Aparte de eso, se hará un monitoreo constante a la especie y quienes reciban la licencia para el aprovechamiento tendrán que pagar una tasa compensatoria por individuo extraído. Pero, independientemente de que se pueda cazar chigüiros en la región, queda la pregunta de para quién se conseguiría esta carne. ¿Querrán los colombianos comerse a un animal tan simpático?
Los investigadores están convencidos de que sí. El equipo ha hecho pruebas piloto entre habitantes de Paz de Ariporo, ofreciendo cortes y chorizos a quien quisiera probar. López y sus colegas incluso mandaron pruebas a algunos restaurantes “bastante finos” de Bogotá. En un estudio de mercado que hicieron posteriormente, descubrieron que el 80% de las personas que encuestaron están dispuestas a consumir una carne que sea más magra como la de chigüiro, siempre que se garantice que es parte de una industria sostenible.
“A la gente le encanta la carne de chigüiro. Es una de buena calidad, baja en grasa y exótica”, dice el zootécnico Quiroga. “Sería un producto de temporada, regulado”, añade el profesor López, recordando que el chigüiro de hecho tiene una veda de temporada y solo se permite su cacería en los meses de enero a marzo. “Sería un plato que todo turista querría comer”

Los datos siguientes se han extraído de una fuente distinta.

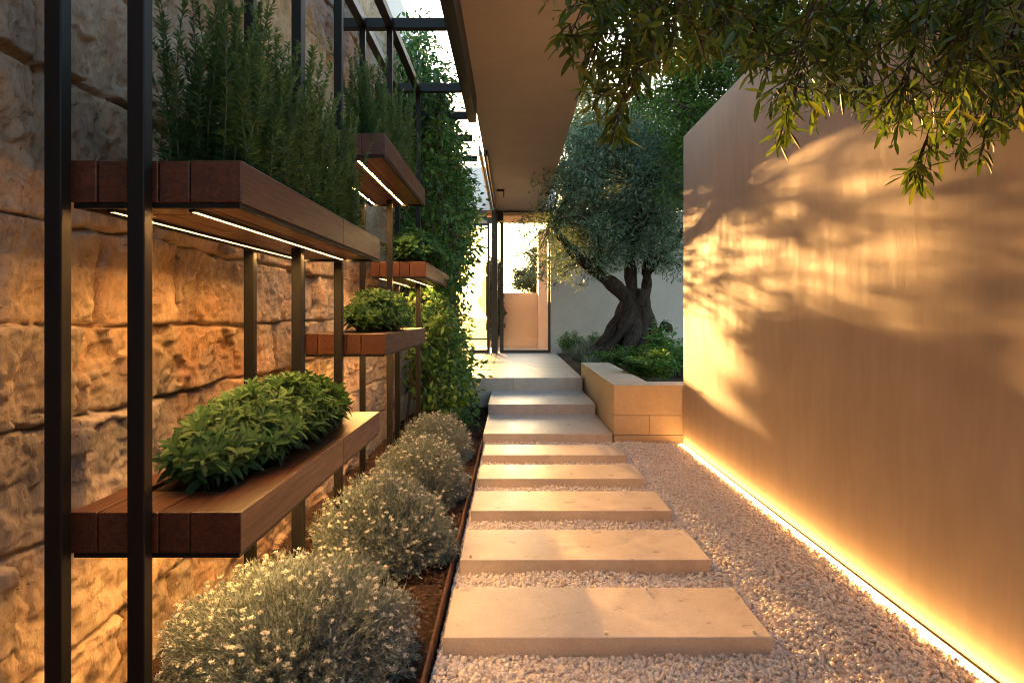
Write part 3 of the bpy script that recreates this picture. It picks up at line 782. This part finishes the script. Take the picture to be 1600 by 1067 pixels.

López y los demás miembros del proyecto admiten que la cacería no puede ni debe ser la única opción para conservar este ecosistema: hay opciones que deben ir de la mano, como la ganadería sostenible, el ecoturismo y el turismo de aves.
“Una cosa es decir ‘Colombia, país de la biodiversidad’”, dice López. “Pero la biodiversidad es un recurso, y podemos gestionarlo. Si no hacemos un proyecto como el de la cacería sostenible, estamos transformando las sabanas inundables en arrozales o zonas de palma africana, y estamos dejando atrás ese entorno tan bonito”.